Consider the possibility that individual consciousness exists only as an illusion of perception within this Oneness of Being, and that it exists for one purpose: so that the Universe can experience itself as 'the other' in every possible way. In Thelema, this single point of identity is what we call Hadit.
“Be thou Hadit, my secret centre, my heart & my tongue!” -- Liber AL I:6
The idea that anything can exist continuously without a beginning or ending goes against our observations of everyday experience. From our localized and individual perspective, everything we know can be shown to fit into a long chain of causes and effects linked together by a series of beginnings and endings in what we call world history throughout time.
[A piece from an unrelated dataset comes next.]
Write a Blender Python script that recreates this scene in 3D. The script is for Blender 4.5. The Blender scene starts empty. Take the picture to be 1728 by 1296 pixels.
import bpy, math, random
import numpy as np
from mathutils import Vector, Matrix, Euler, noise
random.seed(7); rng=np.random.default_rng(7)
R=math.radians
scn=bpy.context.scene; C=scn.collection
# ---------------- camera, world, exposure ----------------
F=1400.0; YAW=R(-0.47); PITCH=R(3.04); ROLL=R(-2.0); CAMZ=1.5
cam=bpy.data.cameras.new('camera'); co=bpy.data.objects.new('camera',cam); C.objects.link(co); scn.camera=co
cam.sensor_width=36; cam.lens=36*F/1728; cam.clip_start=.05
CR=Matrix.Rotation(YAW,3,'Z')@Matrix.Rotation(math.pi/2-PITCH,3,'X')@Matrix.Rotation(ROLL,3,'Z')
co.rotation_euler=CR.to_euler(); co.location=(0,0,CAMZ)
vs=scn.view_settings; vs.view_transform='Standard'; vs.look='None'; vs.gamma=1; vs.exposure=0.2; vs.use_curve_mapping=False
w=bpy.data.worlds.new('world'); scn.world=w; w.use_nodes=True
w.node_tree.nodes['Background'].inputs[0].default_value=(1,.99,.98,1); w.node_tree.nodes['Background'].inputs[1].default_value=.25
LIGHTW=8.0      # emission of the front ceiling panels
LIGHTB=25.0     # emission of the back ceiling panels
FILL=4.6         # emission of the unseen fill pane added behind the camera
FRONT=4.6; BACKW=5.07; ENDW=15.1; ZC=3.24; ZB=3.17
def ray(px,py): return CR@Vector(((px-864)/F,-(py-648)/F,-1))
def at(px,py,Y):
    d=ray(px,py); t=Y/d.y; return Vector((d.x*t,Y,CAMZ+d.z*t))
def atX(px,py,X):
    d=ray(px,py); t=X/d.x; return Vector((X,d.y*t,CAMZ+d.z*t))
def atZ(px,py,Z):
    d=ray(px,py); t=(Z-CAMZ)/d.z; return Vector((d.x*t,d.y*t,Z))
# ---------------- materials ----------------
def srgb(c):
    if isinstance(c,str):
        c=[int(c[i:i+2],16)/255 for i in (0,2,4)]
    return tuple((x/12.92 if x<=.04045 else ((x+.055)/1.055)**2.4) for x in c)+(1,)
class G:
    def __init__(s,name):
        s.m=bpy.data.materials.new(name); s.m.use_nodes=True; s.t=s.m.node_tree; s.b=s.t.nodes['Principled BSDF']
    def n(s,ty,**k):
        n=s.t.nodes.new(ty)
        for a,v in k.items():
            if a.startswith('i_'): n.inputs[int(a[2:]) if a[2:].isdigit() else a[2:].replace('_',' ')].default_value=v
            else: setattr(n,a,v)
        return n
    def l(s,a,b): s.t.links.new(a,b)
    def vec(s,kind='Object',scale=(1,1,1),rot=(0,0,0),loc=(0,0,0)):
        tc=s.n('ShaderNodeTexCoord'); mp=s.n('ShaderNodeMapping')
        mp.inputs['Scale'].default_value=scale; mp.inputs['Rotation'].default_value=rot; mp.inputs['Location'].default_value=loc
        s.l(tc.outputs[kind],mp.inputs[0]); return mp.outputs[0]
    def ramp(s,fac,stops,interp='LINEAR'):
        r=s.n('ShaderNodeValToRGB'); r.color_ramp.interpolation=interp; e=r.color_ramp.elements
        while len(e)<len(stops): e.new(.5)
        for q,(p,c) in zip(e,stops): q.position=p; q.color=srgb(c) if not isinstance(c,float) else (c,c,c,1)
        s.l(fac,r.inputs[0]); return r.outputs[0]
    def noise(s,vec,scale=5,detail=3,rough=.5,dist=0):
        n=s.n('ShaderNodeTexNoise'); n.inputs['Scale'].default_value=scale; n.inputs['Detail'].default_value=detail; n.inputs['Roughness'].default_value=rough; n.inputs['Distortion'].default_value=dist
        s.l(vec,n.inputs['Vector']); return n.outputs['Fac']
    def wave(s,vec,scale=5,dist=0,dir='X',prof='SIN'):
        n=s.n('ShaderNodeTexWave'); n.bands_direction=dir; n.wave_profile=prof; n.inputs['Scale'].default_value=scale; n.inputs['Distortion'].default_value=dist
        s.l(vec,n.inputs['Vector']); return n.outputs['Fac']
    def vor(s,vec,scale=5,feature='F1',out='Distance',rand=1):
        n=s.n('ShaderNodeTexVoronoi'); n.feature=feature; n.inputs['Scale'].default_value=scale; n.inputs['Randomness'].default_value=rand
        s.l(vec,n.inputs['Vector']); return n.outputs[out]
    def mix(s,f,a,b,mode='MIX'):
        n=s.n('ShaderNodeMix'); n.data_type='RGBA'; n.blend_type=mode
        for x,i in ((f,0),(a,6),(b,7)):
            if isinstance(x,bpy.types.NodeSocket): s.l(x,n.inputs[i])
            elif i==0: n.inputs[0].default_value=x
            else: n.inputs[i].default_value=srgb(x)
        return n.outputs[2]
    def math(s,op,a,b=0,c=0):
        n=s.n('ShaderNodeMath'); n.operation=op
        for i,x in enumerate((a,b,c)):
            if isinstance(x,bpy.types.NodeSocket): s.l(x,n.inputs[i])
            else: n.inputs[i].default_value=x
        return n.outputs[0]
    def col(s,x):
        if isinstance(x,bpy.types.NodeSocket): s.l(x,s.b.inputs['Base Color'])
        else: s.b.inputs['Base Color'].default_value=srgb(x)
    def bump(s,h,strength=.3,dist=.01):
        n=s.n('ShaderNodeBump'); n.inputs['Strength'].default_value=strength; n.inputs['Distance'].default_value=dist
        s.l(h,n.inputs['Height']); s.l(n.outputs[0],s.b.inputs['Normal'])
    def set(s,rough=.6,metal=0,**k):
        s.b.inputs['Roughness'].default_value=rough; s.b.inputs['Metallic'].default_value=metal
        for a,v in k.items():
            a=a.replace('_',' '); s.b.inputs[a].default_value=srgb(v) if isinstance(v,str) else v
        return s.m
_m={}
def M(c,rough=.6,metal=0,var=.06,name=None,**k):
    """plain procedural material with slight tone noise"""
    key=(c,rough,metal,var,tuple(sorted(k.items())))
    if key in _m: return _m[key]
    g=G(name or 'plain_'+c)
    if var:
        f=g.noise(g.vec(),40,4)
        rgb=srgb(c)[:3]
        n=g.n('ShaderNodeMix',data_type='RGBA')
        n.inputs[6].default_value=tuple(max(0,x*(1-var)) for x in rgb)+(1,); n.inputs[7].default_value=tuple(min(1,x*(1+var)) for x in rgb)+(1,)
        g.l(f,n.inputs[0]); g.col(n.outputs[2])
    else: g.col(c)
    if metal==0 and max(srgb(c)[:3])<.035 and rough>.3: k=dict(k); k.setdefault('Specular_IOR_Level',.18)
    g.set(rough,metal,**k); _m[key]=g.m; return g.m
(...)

Even the seemingly everlasting things around us — mountains, planets, suns, and galaxies — had a birth in the distant past, and all will eventually come to an end, though we will not live to see it.
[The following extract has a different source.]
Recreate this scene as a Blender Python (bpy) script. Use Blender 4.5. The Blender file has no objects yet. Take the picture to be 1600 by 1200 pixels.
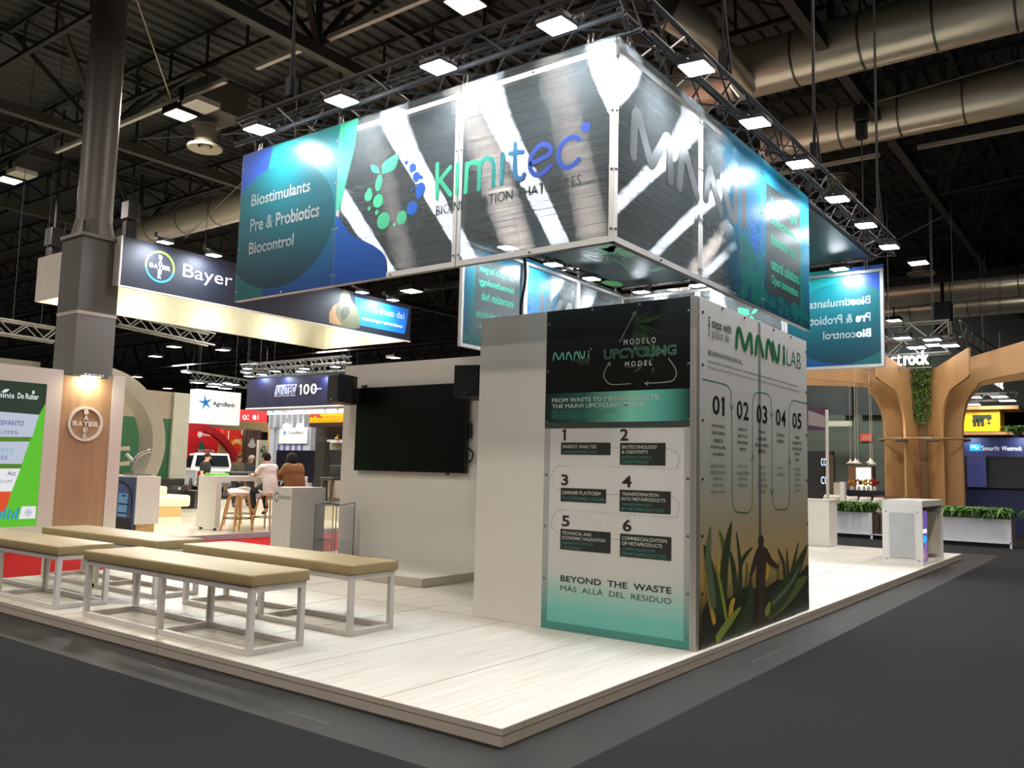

This concept of time moving linearly, measured by a chain of cause and effect, shapes our definition of the three dimensional world we see around us. We naturally and logically extrapolate the cause-and-effect model into the larger workings throughout the universe and assume that everything that exists (including the universe) must have had a corresponding cause or beginning.
If we take any single event and the events that led to it, and we look backward up the chain to an original first cause that started it all, before which there was nothing, we hit a conceptual brick wall. Theoretically, we should be able to work our way back from any single event all the way to the Big Bang, or the moment when God created the universe, or the Kether point as it emerged from the qabalistic Veils of Naught, or some similar First Cause. But our logical mind struggles with the idea that there could be nothing before the beginning. “What came before that?” we ask, caught up in conditioned ways of thinking. To think otherwise is a struggle.
There are models of the universe in which a cyclical and continuous restarting of physical reality occurs after the cosmos reaches a period of stillness and emptiness. This at least answers the question of what came before the beginning, to the point where we have a binary on/off phenomenon that runs continuously without end. But this model still fails to explain how it all got there in the first place, an answer that is perhaps guarded by the fourth power of the Sphinx.
Despite all this conjecture, it is a fact that in our lifetime, we will personally witness only a tiny fragment of a cosmic ebb and flow that for all we know has always been here and that will continue on forever. Crowley echoes this mystery in Liber ABA and the Book of Thoth.
“Nature is a continuous phenomenon, though we may not know in all cases how things are connected.” -- Magick in Theory and Practice
“Death is the apex of one curve of the snake Life: behold all Opposites as necessary complements, and rejoice!” -- Book of Thoth, Death
Our individual lives begin and end, just as the universe begins and ends, only to be reborn again in an eternal cycle. While the universe exists, we all exist. When it does not, neither do we.